JS: The series of artworks that I have made during  this year are about creating personal Chinese characters based on the Five Phases from Taoism, which centres on  3 principles: participatory, interacting and intercommunication. These ideas are about inviting audiences to understand the Chinese language system and reproduce their own words.

MA Visual Arts Book Arts Jingyun Shu

I am interested in making personal Chinese words for telling stories. In Chinese language, it is common to combine the meaning of prefixes and suffixes together to create a story, which in a way is similar as the format of English language. According to the Wu Xing theory, the property of Chinese words could be separated not only as Yin and Yang parts, but also as Five Elements. The decisive factor is the definition of prefixes rather than the meanings of the characters as a whole.

CCA: What will you be showcasing in your degree show?

JS: I am interested in analysing the Chinese language system and exploring its relationship with the English language, because it appears to be full of mysteries for Westerners. For my final show, I made two  Chinese language games, my piece is titled:  Creating, Translating and Conversing. Both games are suitable for any ages.

Game one aims to explore the shape of Chinese words, which is presented by cutting wood frames in correspondence to the changes of word forms. It includes one box of ‘translating’ cards, around 80 script frames and two game playing cases. The viewers are encouraged to choose scripts frames and put them on  the playing case to get a new word formed by their shadow under the light. The new word’s meaning needs to be mixed with the translation of each frame in the cards’ box.

MA Visual Arts Book Arts Jingyun Shu

Game Two contains one Chinese calligraphy dictionary book, one game playing case and one box of Chinese prefixes and suffixes of ‘Five Elements’. The idea of the work is to invite audiences to layout Chinese prefixes and suffixes to obtain a unique word  from the Chinese language system.
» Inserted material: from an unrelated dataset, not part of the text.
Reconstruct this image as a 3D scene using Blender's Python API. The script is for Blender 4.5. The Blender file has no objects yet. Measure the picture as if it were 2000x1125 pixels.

All the samples scripts I made in the dictionary are to show my perspectives of communication in languages’ making.

MA Visual Arts Book Arts Jingyun Shu

MA Visual Arts Book Arts Jingyun Shu

MA Visual Arts Book Arts Jingyun Shu

CCA: What are your plans after you graduate?

JS: I want to become a window designer for my future career goal after I graduate. I will also continue this project to make a secret Chinese words dictionary in 3D, in order to tell my own thoughts about the Five Elements theory.